What’s equally alarming is the silence from the National Federation Party (NFP) and SODELPA, both of whom are enabling this manoeuvre. Neither has demanded broader consultation. Neither has warned against constitutional brinkmanship.

This silence speaks volumes. It suggests one of two things:
  • They’re complicit in a pre-planned scheme; or
  • They’re being outmanoeuvred by Rabuka and are too timid to resist.

Either way, the Fijian electorate is being kept in the dark.

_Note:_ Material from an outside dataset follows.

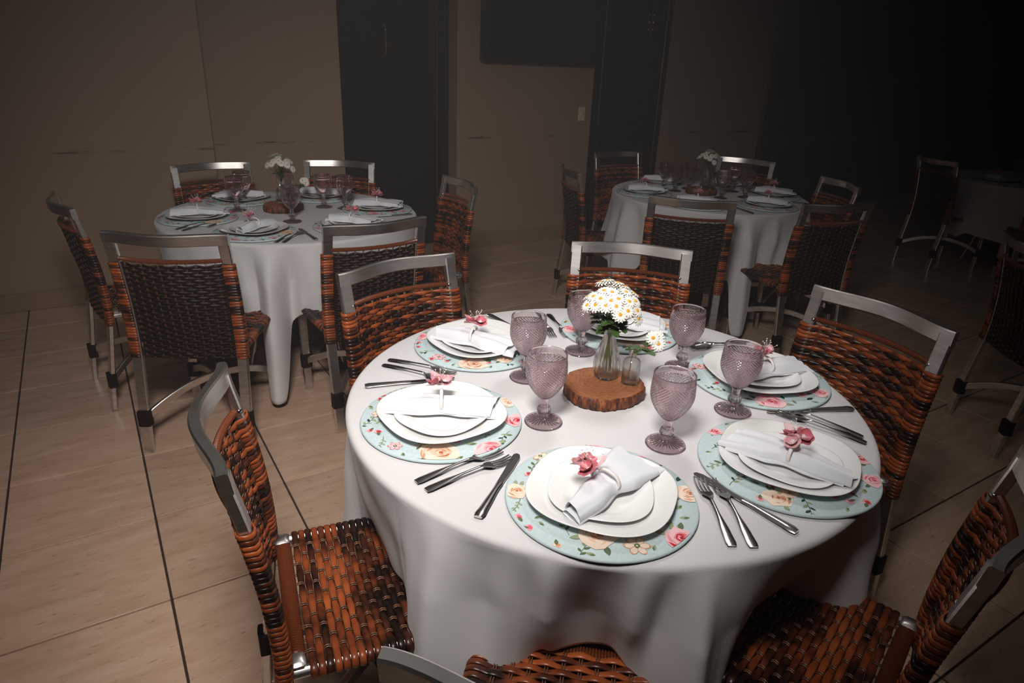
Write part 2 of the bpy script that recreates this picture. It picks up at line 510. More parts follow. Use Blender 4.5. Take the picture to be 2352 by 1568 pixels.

What’s Coming at the Next Sitting?

The government has not released the Bill. We don’t know what provisions it touches. But if Rabuka is so confident that it’s “ready,” it’s reasonable to infer that the coalition’s constitutional objectives are already settled behind closed doors.


Time for Transparency

If Rabuka’s coalition government truly believes in democratic renewal, it must:
  1. Publish the full draft Bill immediately;
  2. Commit to meaningful national consultations;
  3. Guarantee an independent oversight mechanism before any vote; and
  4. Respect the referendum safeguards in the 2013 Constitution.

Otherwise, this is not a “review.” It’s a constitutional coup by stealth, similar to the judicial coup sprung up by the Supreme Court judges. Cry, The Beloved Country.